Google's security researchers have found that an anti-exploitation feature in Android that should block Stagefright-based attacks can be bypassed.
In the aftermath of the Stagefright bug, Google told media that 90 percent of Android devices would have been protected from an attack using the bug because Google had implemented address space layout randomisation (ASLR) in Android. Google introduced ASLR to Android in 2012 with version 4.1, ZDnet reported.
Google made the point as neither it, nor other Android OEMs, had released Stagefright patches for some time - some were only delivered two months after the news of the bug came to light.
ASLR is implemented in most operating systems to make it more difficult for an attacker to, for example, exploit memory corruption weaknesses. Symantec describes ASLR as a "prophylactic security technology" that strengthens security by increasing the diversity of attack targets. It doesn't remove existing flaws, but will make them more difficult to exploit.

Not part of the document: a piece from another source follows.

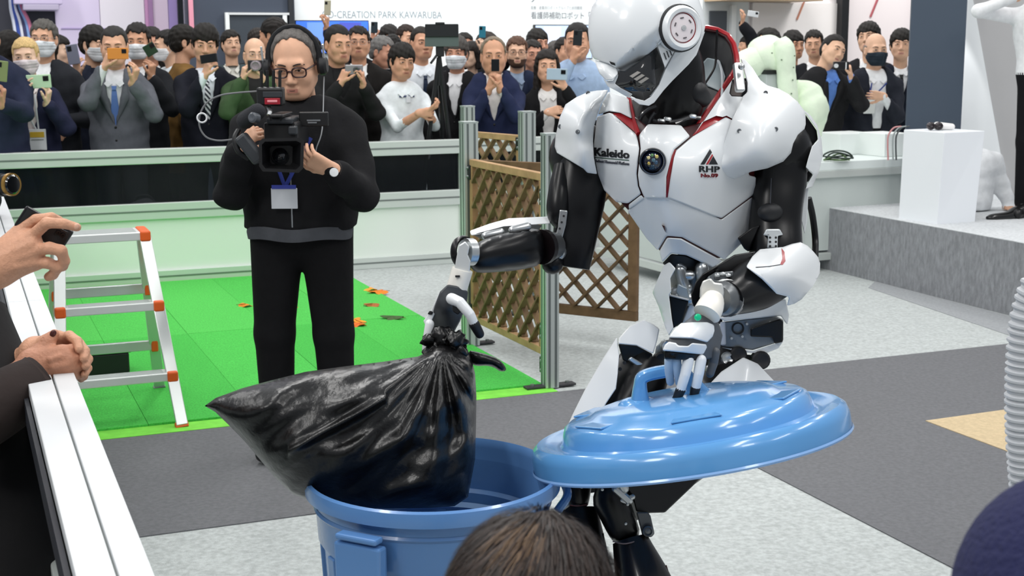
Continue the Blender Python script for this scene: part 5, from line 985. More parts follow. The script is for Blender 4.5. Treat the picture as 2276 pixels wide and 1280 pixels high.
        for _ in range(relax):
            S = np.zeros_like(V); c = np.zeros(len(V))
            for a, b in ((0, 1), (1, 2), (2, 3), (3, 0)):
                np.add.at(S, Q[:, a], V[Q[:, b]]); np.add.at(S, Q[:, b], V[Q[:, a]]); np.add.at(c, Q[:, a], 1); np.add.at(c, Q[:, b], 1)
            V = V * .5 + .5 * S / np.maximum(c, 1)[:, None]
        return V, Q, R
def face_prims(F, e, jaw):
    F.ell((0, .015, .032), (.073 + e, .092 + e, .084 + e), reg=0).ell((0, -.02, -.03), (.064 * jaw + e, .068 + e, .082 + e), k=.03).ell((0, -.050, -.085), (.036 * jaw + e, .034 + e, .030 + e), k=.03)
    for q in (-1, 1):
        F.ell((q * .038, -.052, -.032), (.028 + e, .028 + e, .032 + e), k=.02).cap((q * .055 * jaw, .0, -.055), (q * .03, -.05, -.09), .018 + e, .018 + e, k=.03)
def head_mesh(h, s, male=True, age=0, jaw=1.0, smile=0):
    """skull, face, ears and neck in the head's own axes (face towards -y, eye level z=0)"""
    F = Field((-.11, -.14, -.2), (.11, .13, .15), h / s)
    face_prims(F, 0, jaw)
    F.cap((-.036, -.078, .020), (.036, -.078, .020), .012, k=.018)
    for q in (-1, 1): F.cut_ell((q * .032, -.101, .001), (.019, .020, .012), k=.014)
    F.cap((0, -.086, .008), (0, -.104, -.034), .0075, .0115, k=.014)
    for q in (-1, 1): F.ell((q * .012, -.094, -.040), (.0085, .011, .008), k=.008)
    F.cap((-.017, -.086, -.0645 + .004 * smile), (.017, -.086, -.0645 + .004 * smile), .0065, k=.008, reg=1); F.cap((-.015, -.084, -.0755), (.015, -.084, -.0755), .0072, k=.008, reg=1)
    for q in (-1, 1):
        F.cap((q * .031 - .008, -.078, -.001), (q * .031 + .008, -.078, -.001), .0112, k=.004)
        F.ell((q * .077, .012, -.012), (.009, .020, .032), k=.008); F.cut_ell((q * .086, .004, -.010), (.007, .010, .017), k=.006)
    F.cap((0, .022, -.06), (0, .034, -.24), .053 if male else .046, .056 if male else .048, k=.03)
    V, Q, R = F.mesh(1); return V * s, Q, R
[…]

As Ars Technica noted, the problem with Google's claim that ASLR would have protected users from Stagefright is that it was only partly true. Google's own Project Zero security team -- which is tasked with finding holes in Google's and other vendors' software -- has devised brute force bypass for ASLR that would be practical in a real-world web attack, such as planting an exploit on an attack website.
"I did some extended testing on my Nexus 5; and results were pretty much as expected," wrote Mark Brand of Project Zero.
"In 4096 exploit attempts I got 15 successful callbacks; the shortest time-to-successful-exploit was lucky, at around 30 seconds, and the longest was over an hour. Given that the mediaserver process is throttled to launching once every 5 seconds, and the chance of success is 1/256 per attempt, this gives us a ~4% chance of a successful exploit each minute," he added.
Describing the ASLR bypass itself, Brand noted: "We simply choose one of the 256 possible base addresses for libc.so, and write our exploit and ROP stack assuming that layout. Launching the exploit from the browser, we use javascript to keep refreshing the page, and wait for a callback. Eventually memory will be laid out as we expect, bypassing ASLR with brute force in a practical enough way for real-world exploitation."
Despite this, Brand noted that would be trivial to exploit the Stagefright bugs if ASLR was disabled.
Project Zero has provided the Android security team advice on how to harden ASLR to prevent bypasses, but Brand noted that even with these they won't prove non-exploitability of future memory corruption bugs on Android devices.